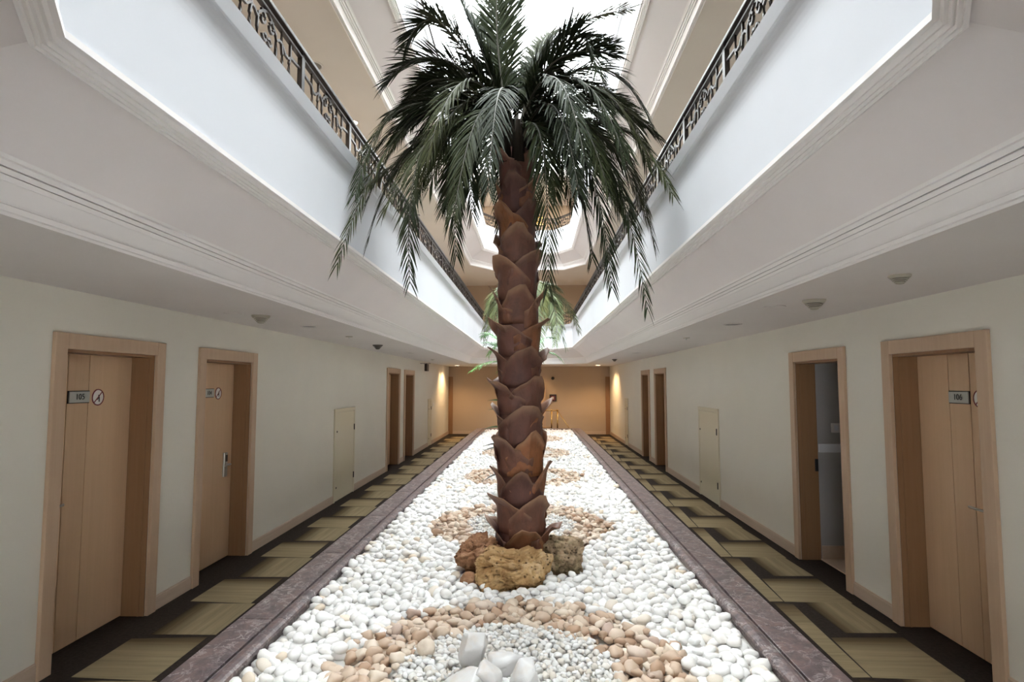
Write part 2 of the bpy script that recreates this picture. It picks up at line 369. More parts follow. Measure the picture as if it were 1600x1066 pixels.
# ------------------------------------------------------------------ doors
def text_mesh(s, size, depth=0.001):
    cu = bpy.data.curves.new('lettering', 'FONT'); cu.body = s; cu.size = size; cu.extrude = depth; cu.align_x = 'CENTER'; cu.align_y = 'CENTER'
    o = bpy.data.objects.new('lettering', cu); C.objects.link(o); dg = bpy.context.evaluated_depsgraph_get()
    me = bpy.data.meshes.new_from_object(o.evaluated_get(dg)); bpy.data.objects.remove(o); bpy.data.curves.remove(cu); me.name = 'lettering'; return me
def face_rot(s): # text in XY plane -> wall plane facing the corridor (s=-1 left wall faces +x, s=+1 right wall faces -x)
    return (PI / 2, 0, PI / 2) if s < 0 else (PI / 2, 0, -PI / 2)
def make_door(n, x, s, a, b, number=None, handle=None, openroom=False, lab=None, plate_y=None, groove=(), lever=None):
    """x wall face, s outward sign (-1 left wall, +1 right wall); a,b outer casing edges"""
    r = empty('door_%d' % n, (x, (a + b) / 2, 0)); r['kind'] = 'structure'
    if lab: r['label'] = lab
    h = (b - a) / 2; f = -s * 0.028; D = s * 0.185                   # casing stands proud, leaf recessed
    for q in (-1, 1):
        bm = bx(((0, q * h, 0), (f, q * (h - CW), CT)), bev=0.004); obj('casing_post', bm, M['oak'], r)
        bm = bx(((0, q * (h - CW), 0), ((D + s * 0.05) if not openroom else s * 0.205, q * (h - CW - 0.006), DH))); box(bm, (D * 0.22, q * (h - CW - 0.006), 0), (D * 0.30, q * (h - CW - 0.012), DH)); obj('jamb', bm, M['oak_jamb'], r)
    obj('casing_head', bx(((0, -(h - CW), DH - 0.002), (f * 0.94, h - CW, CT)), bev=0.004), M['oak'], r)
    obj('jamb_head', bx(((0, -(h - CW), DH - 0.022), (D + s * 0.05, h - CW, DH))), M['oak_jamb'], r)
    if openroom: return r
    w0, w1 = -(h - CW) + 0.010, h - CW - 0.010
    cuts = [w0] + [g - (a + b) / 2 for g in groove] + [w1]
    for c0, c1 in zip(cuts, cuts[1:]):
        obj('leaf_board', bx(((D, c0 + 0.0025, 0.008), (D + s * 0.04, c1 - 0.0025, DH - 0.016)), bev=0.0015), M['oak_leaf'], r)
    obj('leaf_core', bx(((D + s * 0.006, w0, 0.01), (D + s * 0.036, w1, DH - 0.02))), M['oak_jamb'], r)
    if number:
        py = plate_y - (a + b) / 2; up = -s
        pl = obj('number_plate', bx(((D, py - 0.098, 1.728), (D - s * 0.014, py + 0.098, 1.808)), bev=0.003), M['plate'], r)
        tag(pl, 'brushed grey plate reading %s' % number)
        tx = link('room_number', text_mesh(number, 0.06), M['ink'], r, (D - s * 0.0165, py, 1.768)); tx.rotation_euler = face_rot(s)
        obj('plate_edge', bx(((D - s * 0.001, py - 0.104, 1.722), (D - s * 0.006, py + 0.104, 1.814))), M['black'], r)
        # round prohibition sign: disc, ring, slash, striding figure
        side = 1 if s < 0 else -1
        sy = py + side * 0.195; R = 0.062; X0 = D - s * 0.001
        bm = bmesh.new(); lathe(bm, [(R, 0), (R, 0.003)], 28); d = obj('warning_sign', bm, M['signwhite'], r, loc=(X0, sy, 1.762)); d.rotation_euler = (0, -s * PI / 2, 0)
        tag(d, 'round white sign with a dark red ring and slash')
        bm = bmesh.new(); tube(bm, [(0, R * 0.95 * math.cos(q), R * 0.95 * math.sin(q)) for q in np.linspace(0, 2 * PI, 29)], 0.0045, 5, caps=False)
        tube(bm, [(0, -side * 0.042, -0.042), (0, side * 0.042, 0.042)], 0.0045, 5); obj('sign_ring', bm, M['signred'], r, loc=(X0 - s * 0.003, sy, 1.762))
        bm = bmesh.new(); tube(bm, [(0, side * 0.004, 0.018), (0, side * 0.012, -0.002), (0, side * 0.012, -0.034)], 0.005, 5); tube(bm, [(0, side * 0.012, -0.002), (0, -side * 0.01, -0.018)], 0.004, 5)
        obj('sign_figure', bm, M['ink'], r, loc=(X0 - s * 0.003, sy, 1.762))
    if handle == 'lever':
        hy = lever - (a + b) / 2; bm = bmesh.new()
        tube(bm, [(D, hy - 0.03, 1.02), (D - s * 0.05, hy - 0.03, 1.02), (D - s * 0.055, hy + 0.03, 1.022), (D - s * 0.055, hy + 0.09, 1.026)], 0.009, 8)
        obj('lever_handle', bm, M['steel'], r, True)
    if handle == 'lock':
        hy = lever - (a + b) / 2
        pl = obj('lock_plate', bx(((D, hy - 0.035, 0.87), (D - s * 0.018, hy + 0.035, 1.125)), bev=0.004), M['steel'], r)
        obj('card_slot', bx(((D - s * 0.018, hy - 0.008, 1.03), (D - s * 0.022, hy + 0.026, 1.10))), M['black'], r)
        bm = bmesh.new(); tube(bm, [(D - s * 0.018, hy + 0.015, 1.0), (D - s * 0.06, hy + 0.015, 1.0), (D - s * 0.062, hy - 0.03, 1.0), (D - s * 0.062, hy - 0.10, 0.998)], 0.010, 8)
        obj('lever_handle', bm, M['steel'], r, True)
    return r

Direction
Return all lines containing "else".

Problem solution
    return (PI / 2, 0, PI / 2) if s < 0 else (PI / 2, 0, -PI / 2)
        bm = bx(((0, q * (h - CW), 0), ((D + s * 0.05) if not openroom else s * 0.205, q * (h - CW - 0.006), DH))); box(bm, (D * 0.22, q * (h - CW - 0.006), 0), (D * 0.30, q * (h - CW - 0.012), DH)); obj('jamb', bm, M['oak_jamb'], r)
        side = 1 if s < 0 else -1